The new unit would surpass the current wealth and personal banking division in size and would house more than 90,000 employees. However, the merger could lead to job cuts in areas where there are overlapping roles, such as trade finance, payments solutions, credit, and lending.

Georges Elhedery, the Lebanese-born banker, became group chief executive in July and officially took charge on 2 September.

Previously serving as chief financial officer, Elhedery has prioritised cost-cutting, continuing the plan set by his predecessor, Noel Quinn, though Quinn was in disagreement with the proposal previously.

As part of this shift, Elhedery transferred Barry O'Byrne, the head of commercial banking, to lead the wealth and personal banking division as the first step in implementing the new strategy.

In recent years, HSBC has shifted its focus from Western markets, such as the US, France, and Canada, to more profitable regions in Asia, amidst growing geopolitical tensions.

Rising expenses in the second quarter weigh on performance

HSBC beat expectations in the second quarter earnings, thanks to a high-interest environment. However, the year-on-year pretax profit declined, partially due to rising expenses.

The European largest bank reported operating expenses of $8.1bn (€7.3bn), up 3% from a year ago, owing to higher technology costs and inflation impacts, as stated in its earnings report. 

Amid trends of lower interest rates by major central banks in the second half of the year, the bank sees urgency to reduce costs, maintaining its profitability.

The bank has already started cost-cutting measures, including slow hiring and reducing travel and entertainment spending. 

Challenges mount for global banks amid central bank rate cuts

Global lenders have reaped significant benefits from rising interest rates over the past two years. Banks were slow to pass on these higher rates to deposit accounts, while swiftly increasing borrowing rates, resulting in record-high net interest income.

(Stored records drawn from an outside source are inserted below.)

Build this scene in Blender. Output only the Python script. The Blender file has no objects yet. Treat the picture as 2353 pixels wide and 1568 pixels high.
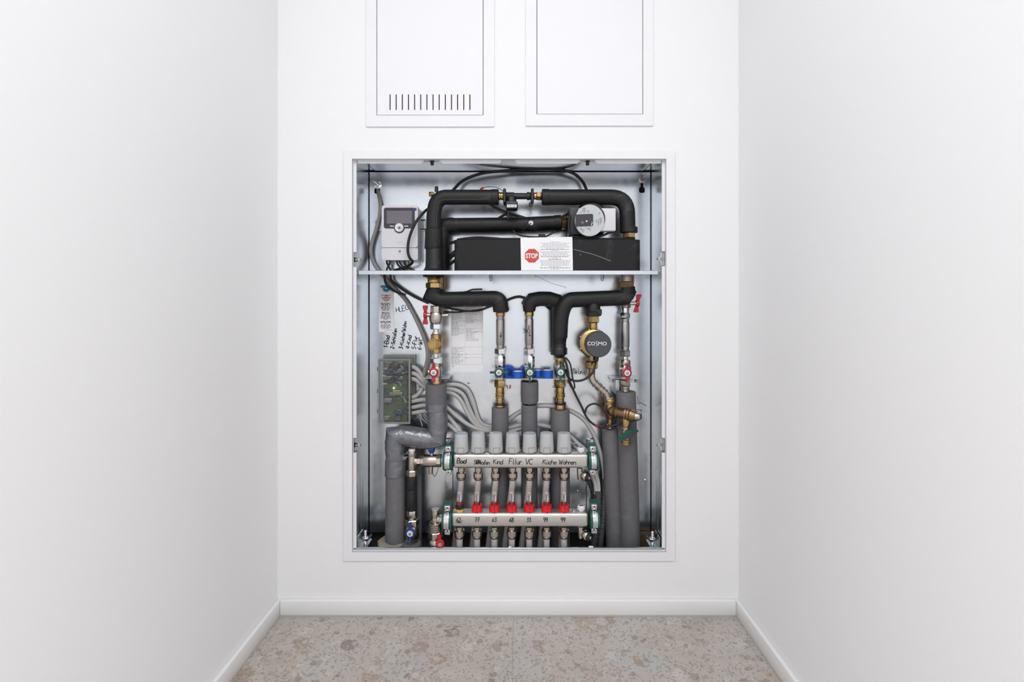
import bpy, bmesh, math, random
from mathutils import Vector, Matrix
random.seed(7)
R = math.radians
SC = bpy.context.scene
COL = SC.collection

# ---------------------------------------------------------------- camera, world, lights, exposure
F, D, VX, VY, CZ = 1107.0, 1.35, 1188.0, 690.0, 0.88     # focal length in px, distance to the wall, vanishing point, eye height
cam = bpy.data.objects.new('camera', bpy.data.cameras.new('camera'))
COL.objects.link(cam)
cam.location = (0, -D, CZ); cam.rotation_euler = (R(90), 0, 0)
cam.data.sensor_width = 36; cam.data.lens = 36*F/2353
cam.data.shift_x = -(VX-1176.5)/2353; cam.data.shift_y = -(784-VY)/2353
cam.data.clip_start = 0.02
SC.camera = cam
w = bpy.data.worlds.new('world'); SC.world = w; w.use_nodes = True
w.node_tree.nodes['Background'].inputs[0].default_value = (0.95, 0.97, 1, 1)
w.node_tree.nodes['Background'].inputs[1].default_value = 0.6
def area(name, loc, rot, sx, sy, power, col=(1, 1, 1)):
    l = bpy.data.lights.new(name, 'AREA'); l.shape = 'RECTANGLE'; l.size = sx; l.size_y = sy; l.energy = power; l.color = col
    o = bpy.data.objects.new(name, l); o.location = loc; o.rotation_euler = rot; COL.objects.link(o); return o
area('side_fill_left', (-2.25, -2.55, 1.6), (R(90), 0, R(-90)), 2.2, 1.5, 19, (0.98, 0.99, 1))  # added light out of view, no window there; brightens the right niche wall
area('side_fill_right', (2.25, -2.55, 1.6), (R(90), 0, R(90)), 2.2, 1.5, 19, (0.98, 0.99, 1))  # its added counterpart, also without a window, for the left niche wall
area('ceiling_light', (0, -1.85, 2.52), (0, 0, 0), 3.0, 1.6, 58, (0.985, 0.992, 1))
SC.view_settings.view_transform = 'Standard'; SC.view_settings.look = 'None'
SC.view_settings.exposure = 0.04; SC.view_settings.gamma = 1.0; SC.view_settings.use_curve_mapping = False

# ---------------------------------------------------------------- geometry helpers (metres; x right, y into the wall, z up)
def S(y): return F/(D+y)                                  # pixels per metre at depth y
def PX(px, y): return (px-VX)/S(y)
def PZ(py, y): return CZ-(py-VY)/S(y)
def P(px, py, y): return Vector((PX(px, y), y, PZ(py, y)))
X_, Y_, Z_ = Vector((1, 0, 0)), Vector((0, 1, 0)), Vector((0, 0, 1))
def perp(a):
    a = a.normalized(); b = Z_ if abs(a.z) < 0.9 else X_
    u = b.cross(a).normalized(); return u, a.cross(u).normalized()
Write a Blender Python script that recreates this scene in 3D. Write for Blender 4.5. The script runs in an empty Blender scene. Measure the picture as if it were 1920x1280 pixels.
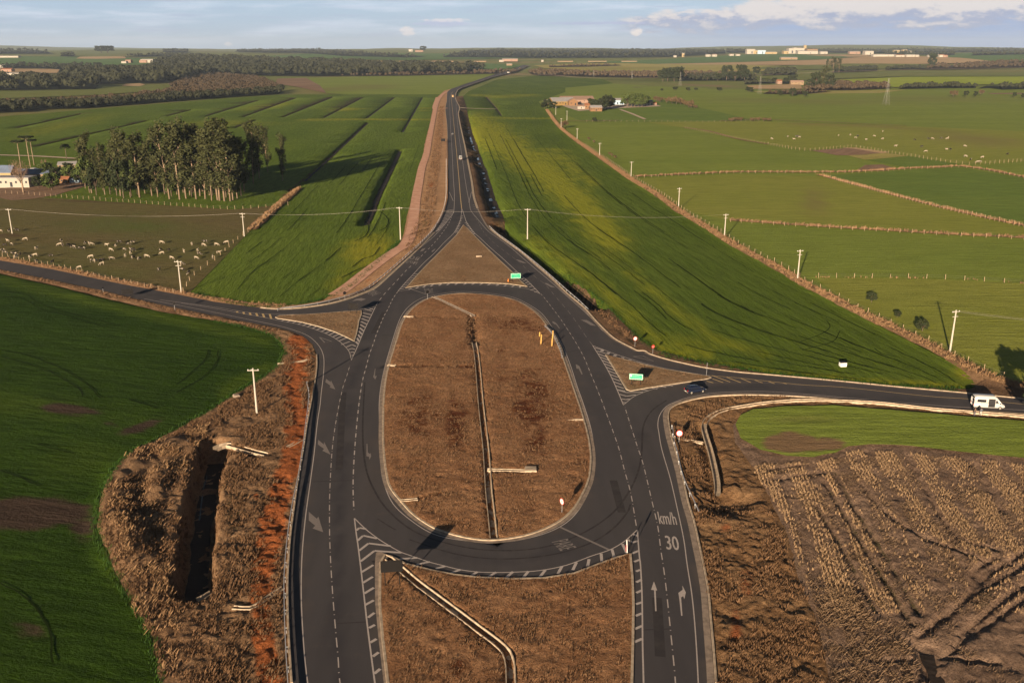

However, major lenders have signalled that their profits have peaked, and lower interest rates are expected to put pressure on future income.

At the same time, investment banking has experienced a resurgence in revenue, driven by central banks' moves towards loosening liquidity.

The European Central Bank is set to announce its interest rate decision on Thursday, with widespread expectations of a second rate cut, following its move in June this year.

The Bank of England enacted its first rate cut since 2020 in August, while the Swiss National Bank, Bank of Canada, and Reserve Bank of New Zealand have also reduced their cash rates.

The US Federal Reserve is expected to follow suit with a rate cut this month, with further reductions anticipated before the year's end.